In the early 90s I was flicking though the television. This was in the five-channel days when television was something that was possible to feasibly flick through. I stumbled upon the beautiful English actor Jeremy Irons talking directly to the camera in what appeared to be the adaptation of a stage play. He appeared to be talking with wit and grief alike and excavating the remarkable world of Hollywood as a home for exiles in the Second World War. I’d not seen anything like it on television before.
I was transfixed.
It was, I discovered, the television adaptation of Hampton’s 1984 stage play Tales From Hollywood. A sharp and tender exploration of that world and the lives of Bertolt Brecht and his Austrian peer Odon Von Horvath as they made sense of their position within it.
From that point onward I paid particular attention to the name of Christopher Hampton wherever it appeared. I quickly discovered that it is a name that has appeared in many, many, many places.
Born in 1946, Hampton’s family moved around the world in his childhood. His father’s work for the CABLE AND WIRELESS company took him and his family from Alexandria to Zanzibar.
After what appears to have been a dramatic return to England, Hampton settled into a more conventional schooling at Lancing School in West Sussex where he was a contemporary of David Hare and won House colours in boxing.
He read German and French at New College in Oxford where he wrote and saw produced his first play When Did You Last See My Mother?
A tender exploration of the vitality of a gay love that was still illegal at the time, he sent the play to legendary theatre agent Peggy Ramsay. Ramsay loved it. She took the 19 year old writer onto her books. Sent the play to Royal Court Artistic Director Bill Gaskill who produced it at the Court before transferring it to the Comedy Theatre in the West End in 1966. England won the world cup and Hampton became the youngest playwright to have a play produced in the commercial theatre in the modern age.
Between 1968 and 1970 he was the resident dramatist and Literary Manager at the Royal Court.
Through the course of the seventies he wrote with great elegance and success for the theatre.
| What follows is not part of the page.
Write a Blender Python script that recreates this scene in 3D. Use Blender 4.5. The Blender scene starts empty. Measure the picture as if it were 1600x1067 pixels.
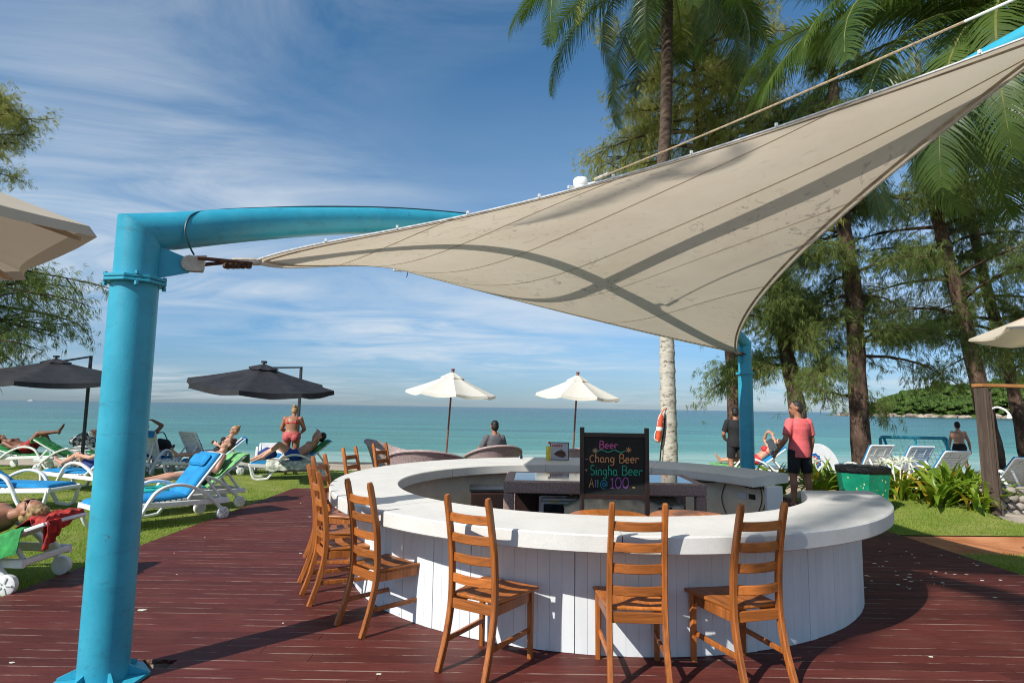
import bpy, math, random
import numpy as np
from mathutils import Vector, Matrix, noise

SC = bpy.context.scene
COL = SC.collection
PI = math.pi
rad = math.radians
RNG = random.Random(7)

# ------------------------------------------------------------ camera
EYE = Vector((0.0, 0.0, 1.65))
PITCH, ROLL = rad(6.15), rad(0.85)
cam_data = bpy.data.cameras.new('camera')
cam_data.sensor_width = 36.0
cam_data.lens = 957.0 / 1600.0 * 36.0
cam_data.clip_start = 0.05
cam_data.clip_end = 60000.0
cam = bpy.data.objects.new('camera', cam_data)
COL.objects.link(cam)
_f = Vector((0, math.cos(PITCH), math.sin(PITCH)))
_r0 = Vector((1, 0, 0))
_u0 = _r0.cross(_f)
_r = _r0 * math.cos(ROLL) + _u0 * math.sin(ROLL)
_u = _u0 * math.cos(ROLL) - _r0 * math.sin(ROLL)
cam.matrix_world = Matrix(((_r.x, _u.x, -_f.x, EYE.x), (_r.y, _u.y, -_f.y, EYE.y), (_r.z, _u.z, -_f.z, EYE.z), (0, 0, 0, 1)))
SC.camera = cam

# ------------------------------------------------------------ sky, sun, exposure
SUN_EL, SUN_AZ = rad(40.0), rad(225.0)          # azimuth clockwise from +Y: behind the camera, to the left
SUN_STRENGTH, SKY_STRENGTH, EXPOSURE = 4.7, 0.12, 0.33
to_sun = Vector((math.sin(SUN_AZ) * math.cos(SUN_EL), math.cos(SUN_AZ) * math.cos(SUN_EL), math.sin(SUN_EL)))
sun_d = bpy.data.lights.new('sun', 'SUN')
sun_d.energy = SUN_STRENGTH
sun_d.angle = rad(0.5)
sun_d.color = (1.0, 0.95, 0.87)
sun = bpy.data.objects.new('sun', sun_d)
COL.objects.link(sun)
sun.rotation_euler = (-to_sun).to_track_quat('-Z', 'Y').to_euler()
sun.location = to_sun * 50

world = bpy.data.worlds.new('World')
SC.world = world
world.use_nodes = True


def nd(nt, typ, **kw):
    n = nt.nodes.new(typ)
    for k, v in kw.items():
        setattr(n, k, v)
    return n


def setin(n, **kw):
    for k, v in kw.items():
        n.inputs[k.replace('_', ' ')].default_value = v
    return n


def math_n(nt, op, a, b=None, clamp=False):
    m = nd(nt, 'ShaderNodeMath', operation=op, use_clamp=clamp)
    for i, x in enumerate((a, b)):
        if x is None:
            continue
        if isinstance(x, (int, float)):
            m.inputs[i].default_value = x
        else:
            nt.links.new(x, m.inputs[i])
    return m.outputs[0]


def mixc(nt, fac, a, b, mode='MIX'):
    m = nd(nt, 'ShaderNodeMix', data_type='RGBA', blend_type=mode)
    m.clamp_factor = True
    if isinstance(fac, (int, float)):
        m.inputs[0].default_value = fac
    else:
        nt.links.new(fac, m.inputs[0])
    for i, x in ((6, a), (7, b)):
        if isinstance(x, tuple):
            m.inputs[i].default_value = (*x[:3], 1)
        else:
            nt.links.new(x, m.inputs[i])
    return m.outputs[2]


def ramp(nt, fac, stops):
    r = nd(nt, 'ShaderNodeValToRGB')
    e = r.color_ramp.elements
    while len(e) < len(stops):
        e.new(0.5)
    for el, (p, c) in zip(e, stops):
        el.position = p
        el.color = (c, c, c, 1) if isinstance(c, (int, float)) else (*c[:3], 1)
    if fac is not None:
        nt.links.new(fac, r.inputs[0])
    return r.outputs[0]


def noise_n(nt, vec, scale, detail=4, rough=0.55, dist=0.0):
    n = nd(nt, 'ShaderNodeTexNoise')
    setin(n, Scale=scale, Detail=detail, Roughness=rough, Distortion=dist)
    if vec is not None:
        nt.links.new(vec, n.inputs['Vector'])
    return n.outputs['Fac']


def mapping(nt, vec, scale=(1, 1, 1), rot=(0, 0, 0), loc=(0, 0, 0)):
    m = nd(nt, 'ShaderNodeMapping')
    m.inputs['Scale'].default_value = scale
    m.inputs['Rotation'].default_value = rot
    m.inputs['Location'].default_value = loc
    nt.links.new(vec, m.inputs['Vector'])
    return m.outputs[0]


def build_world():
    nt = world.node_tree
    nt.nodes.clear()
    out = nd(nt, 'ShaderNodeOutputWorld')
    bg = nd(nt, 'ShaderNodeBackground')
    bg.inputs['Strength'].default_value = SKY_STRENGTH
    sky = nd(nt, 'ShaderNodeTexSky', sky_type='NISHITA')
    sky.sun_disc = False
    sky.sun_elevation = SUN_EL
    sky.sun_rotation = SUN_AZ
    sky.air_density, sky.dust_density, sky.ozone_density = 1.0, 0.15, 1.6
    tc = nd(nt, 'ShaderNodeTexCoord')
    sep = nd(nt, 'ShaderNodeSeparateXYZ')
    nt.links.new(tc.outputs['Generated'], sep.inputs[0])
    z = math_n(nt, 'MAXIMUM', sep.outputs[2], 0.0)
    zz = math_n(nt, 'ADD', z, 0.10)
    cmb = nd(nt, 'ShaderNodeCombineXYZ')
    nt.links.new(math_n(nt, 'DIVIDE', sep.outputs[0], zz), cmb.inputs[0])
    nt.links.new(math_n(nt, 'DIVIDE', sep.outputs[1], zz), cmb.inputs[1])
    p = cmb.outputs[0]
    # high thin cirrus, drawn out along the wind
    wisps = noise_n(nt, mapping(nt, p, (0.62, 1.0, 1), (0, 0, rad(-32))), 1.5, 8, 0.60, 1.3)
    big = noise_n(nt, mapping(nt, p, (0.30, 0.34, 1), (0, 0, rad(20)), (5.5, 2.2, 0)), 1.0, 3, 0.5, 0.3)
    veil = noise_n(nt, mapping(nt, p, (0.26, 0.6, 1), (0, 0, rad(8)), (0.4, 5.2, 0)), 1.1, 6, 0.58, 0.9)
    m1 = math_n(nt, 'MULTIPLY', ramp(nt, wisps, [(0.38, 0.0), (0.78, 1.0)]), ramp(nt, big, [(0.40, 0.0), (0.60, 1.0)]))
    m2 = math_n(nt, 'MULTIPLY', ramp(nt, veil, [(0.30, 0.0), (0.76, 1.0)]), ramp(nt, z, [(0.0, 0.0), (0.06, 0.30), (0.15, 1.0), (0.30, 0.45), (0.5, 0.04)]))
    mask = math_n(nt, 'ADD', math_n(nt, 'MULTIPLY', m1, 0.80), math_n(nt, 'MULTIPLY', m2, 0.66), clamp=True)
    mask = math_n(nt, 'MULTIPLY', mask, ramp(nt, sep.outputs[2], [(0.0, 0.0), (0.012, 1.0)]))
    tint = mixc(nt, 1.0, sky.outputs[0], ramp(nt, z, [(0.0, (.25, .36, .60)), (.10, (.35, .53, .74)), (.25, (.42, .70, .84)), (.5, (.40, .72, .86))]), 'MULTIPLY')
    colour = mixc(nt, mask, tint, (5.0, 5.4, 5.8))
    nt.links.new(colour, bg.inputs['Color'])
    nt.links.new(bg.outputs[0], out.inputs[0])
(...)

His work for the Court is, to my mind, defined by a startling diversity of theme and world.
Total Eclipse 1967 is an exploration of the creative and sexual relationship between the great French symbolist poets Arthur Rimbaud and Paul Verlaine.
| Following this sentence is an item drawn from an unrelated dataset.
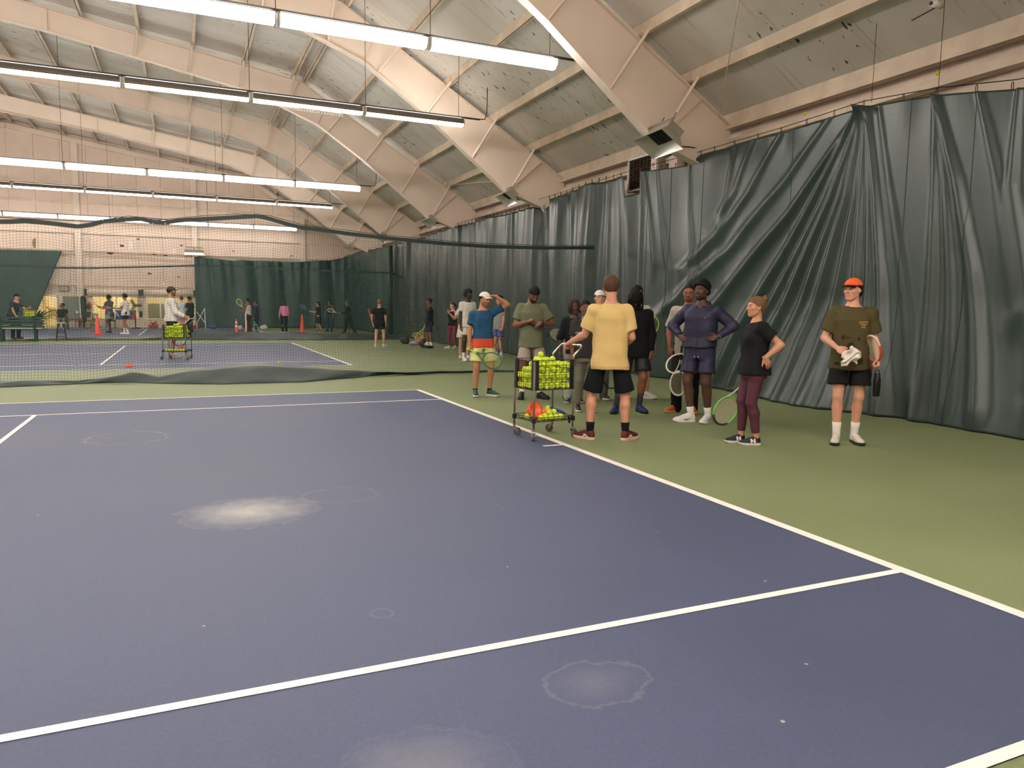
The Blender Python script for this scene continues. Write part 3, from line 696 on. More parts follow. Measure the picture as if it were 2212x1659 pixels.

The Philanthropist 1968, a response to Moliere’s Misanthrope ran in the West End for four years won Evening Standard Award for Best Comedy and transferred to Broadway.
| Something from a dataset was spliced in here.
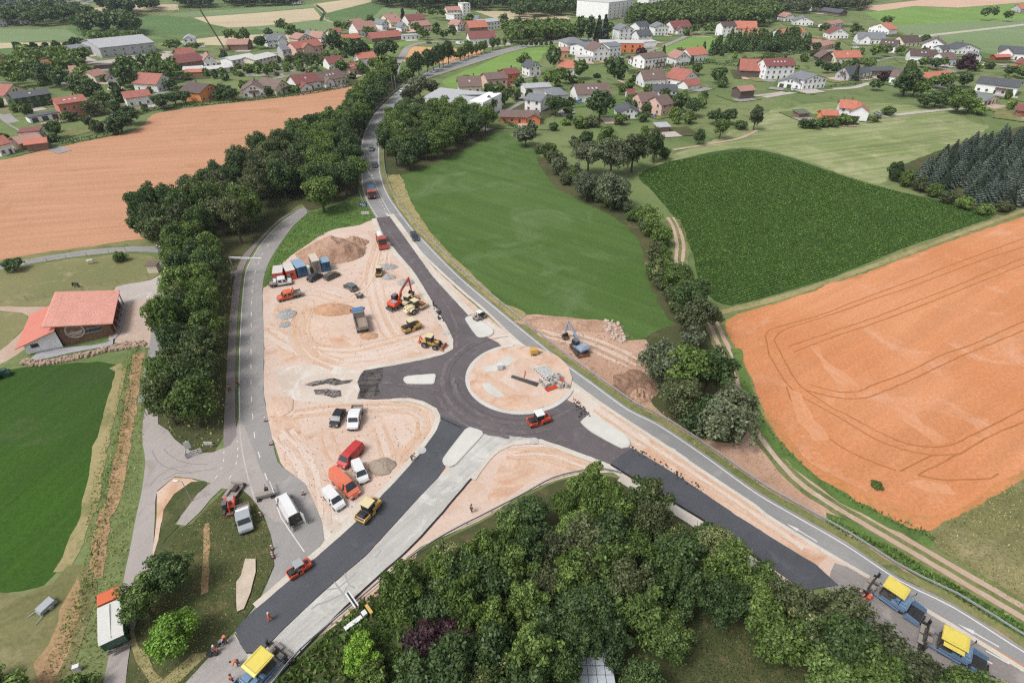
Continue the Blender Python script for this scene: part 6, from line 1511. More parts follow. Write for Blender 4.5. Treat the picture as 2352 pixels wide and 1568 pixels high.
# gravestones
gr = M(); r_ = random.Random(4)
for i in range(220):
    u,v_ = r_.random(),r_.random()
    q = G(440+310*u,176-18*u-v_*(16+26*u))
    if clear_of_houses(q.x,q.y,1): gr.box((q.x,q.y,.5),(.8+r_.random(),.3,1.0+r_.random()*.5),mi=r_.randrange(2))
tag(gr.obj('gravestones',[pmat('stone_pale',S(216,212,208),.8),pmat('stone_dark',S(120,116,116),.6)]),'many small pale gravestones in the cemetery','gravestones',None,'stuff')

# cranes
def crane(px,py,h,col,jib,label,lean=0):
    p = G(px,py); root = empty('tower_crane',p,math.radians(lean),label,'crane')
    m = M(); w_ = .8
    for sx in (-1,1):
        for sy in (-1,1): m.beam((sx*w_,sy*w_,0),(sx*w_*.9,sy*w_*.9,h),.18,.18)
    n = int(h/2)
    for i in range(n):
        z0,z1 = h*i/n,h*(i+1)/n
        m.beam((-w_,-w_,z0),(w_,-w_,z1),.09,.09); m.beam((w_,w_,z0),(-w_,w_,z1),.09,.09)
    m.obj('mast',col,root)
    j = M()
    for y,z in ((-.6,0),(.6,0),(0,.9)): j.beam((-jib*.3,y,h+z),(jib,y,h+z*.6),.12,.12)
    for i in range(14):
        x = -jib*.3+jib*1.3*i/14; j.beam((x,-.6,h),(x+jib*.09,0,h+.8),.07,.07); j.beam((x,.6,h),(x+jib*.09,0,h+.8),.07,.07)
    j.box((-jib*.27,0,h-.6),(1.6,1.2,1.2)); j.obj('jib',col,root)
    c = M(); c.box((0,0,.3),(3,3,.6)); c.obj('base',[CHIM],root)
crane(27,185,24,pmat('crane_tan',S(190,162,128),.6),2.4,'pale tan lattice crane tower at the left village',20)
def slant_crane():
    p = G(517,117); root = empty('mobile_crane',p,0,'mobile crane with a dark slanting boom at the long hall','crane')
    m = M(); m.beam((0,0,1.5),(-13,6,26),.7,.7); m.obj('boom',pmat('crane_dark',S(84,76,62),.6),root)
    m = M(); m.box((0,0,1.3),(7,2.5,1.4)); m.box((2.8,0,2.2),(1.6,2.3,1.2)); m.obj('carrier',pmat('crane_body',S(150,128,90),.6),root)
    for x in (-2.4,0,2.4):
        for y in (-1.2,1.2):
            m = M(); m.cyl((x,y-.15,.55),(x,y+.15,.55),.55,10); m.obj('wheel',pmat('tyre',(.02,.02,.02,1),.85),root)
slant_crane()
def stack(px,py,h,r,label,name='chimney_stack'):
    p = G(px,py); m = M(); m.cyl((0,0,0),(0,0,h),r,12,r2=r*.8); o = m.obj(name,pmat('stack',S(206,208,210),.7)); o.location = p
    tag(o,label,'chimney')
stack(1390,34,22,1.6,'pale round factory chimney in front of the tree skyline')
p = G(1392,30); m = M(); m.box((0,0,8),(9,9,16)); m.box((0,0,16.3),(10,10,.6)); o = m.obj('tower',[WL['grey']]); o.location = p; tag(o,'grey concrete tower left of the large white factory','tower')
# ---------------------------------------------------------------- vehicles and machines
TYRE = pmat('tyre_rubber',(.022,.022,.023,1),.85,var=.3,scale=6)
RIM = pmat('rim_metal',S(176,176,178),.4,metal=.7)
BLK = pmat('black_plastic',(.018,.018,.02,1),.5)
STEEL = pmat('worn_steel',S(120,116,114),.45,metal=.5,var=.3)
DUSTY = pmat('dusty_chassis',S(84,78,74),.8,var=.35,scale=4)
CARGLASS = pmat('car_glass',(.03,.035,.042,1),.12,var=.1,spec=.45)
LAMP = pmat('lamp_glass',S(226,226,226),.2)
TAIL = pmat('tail_lamp',S(150,34,30),.3)
PLATE = pmat('plate',S(224,222,210),.5)
def carpaint(name,c,dirt=None): return pmat('paint_'+name,c,.28,var=.05,scale=1.2,spec=.6,dirt=dirt)
PNT = dict(white=carpaint('white',S(244,245,246)),silver=carpaint('silver',S(176,182,188)),grey=carpaint('grey',S(112,116,122)),dark=carpaint('dark',S(54,58,66)),black=carpaint('black',S(34,36,40)),
           brown=carpaint('bronze',S(98,92,80)),red=carpaint('red',S(206,62,58)),orange=carpaint('orange',S(232,112,66),S(206,130,92)),salmon=carpaint('salmon',S(238,128,96)),blue=carpaint('blue',S(84,132,176)),
           yellow=carpaint('yellow',S(226,180,92),S(198,164,108)),cream=carpaint('cream',S(238,222,176),S(206,184,146)),lemon=carpaint('canopy_yellow',S(242,222,106)),steelblue=carpaint('steel_blue',S(122,152,186)),
           paleblue=carpaint('pale_blue',S(158,178,204)),rust=carpaint('rust_red',S(186,84,66),S(150,92,76)),dgreen=carpaint('green',S(40,96,76)),bed=carpaint('bed_grey',S(168,160,152),S(150,132,118)),contblue=carpaint('container_blue',S(48,104,146)),contred=carpaint('container_red',S(236,82,44),S(204,104,72)))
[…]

1973’s Savages dramatised the brutal decimation of the Cintas tribe by the Brazilian dictatorship in the previous decade.
Treats inspired by his work on adaptation of Ibsen’s Dolls House. Opened in 1974.
After a thirty-year break from the Court Hampton’s version of Chekhov’s Seagull was directed by then Artistic Director Ian Rickson in 2006 as part of the theatre’s fiftieth anniversary season. Kristin Scott Thomas played Hampton’s Arkadina in a beautiful production that transferred to the West End and Broadway.
It is fair to say that he wasn’t twiddling his thumbs in the intervening decades.
He has written widely for cinema, with over twenty credits to his name. He has thrived in the Hollywood he dramatised with such guile. He was nominated for an Academy Award for Atonement in 2007 after winning that most celebrated award in 1988 for his screen version of his stage play of Dangerous Liasons. He has collaborated with amongst others Andrew Lloyd Webber on musicals and Philip Glass on Opera. He has written beautiful versions of plays by Ibsen and Chekhov, as well as more recently and with immense success, Yesmena Reza and Florian Zeller.
However wide his range and diverse his interests Hampton’s writing always has a clarity and poise and a formal exploration that moves me. It seems perverse to say of an Oscar winning screenwriter and a writer of several successful shows in the West End and Broadway that I think he is underrated. But I do. He reminds me of his hero Odon Von Horvath, a peer of the more bombastic Brecht, Von Horvath has a formal exploration and a human nuance that I find more complicated and satisfying than Brecht. I find Hampton’s writing, its uncertainty and its humanity, its formal reach and quiet daring to be similarly complicated and similarly rewarding. He is a writer I have immense respect for.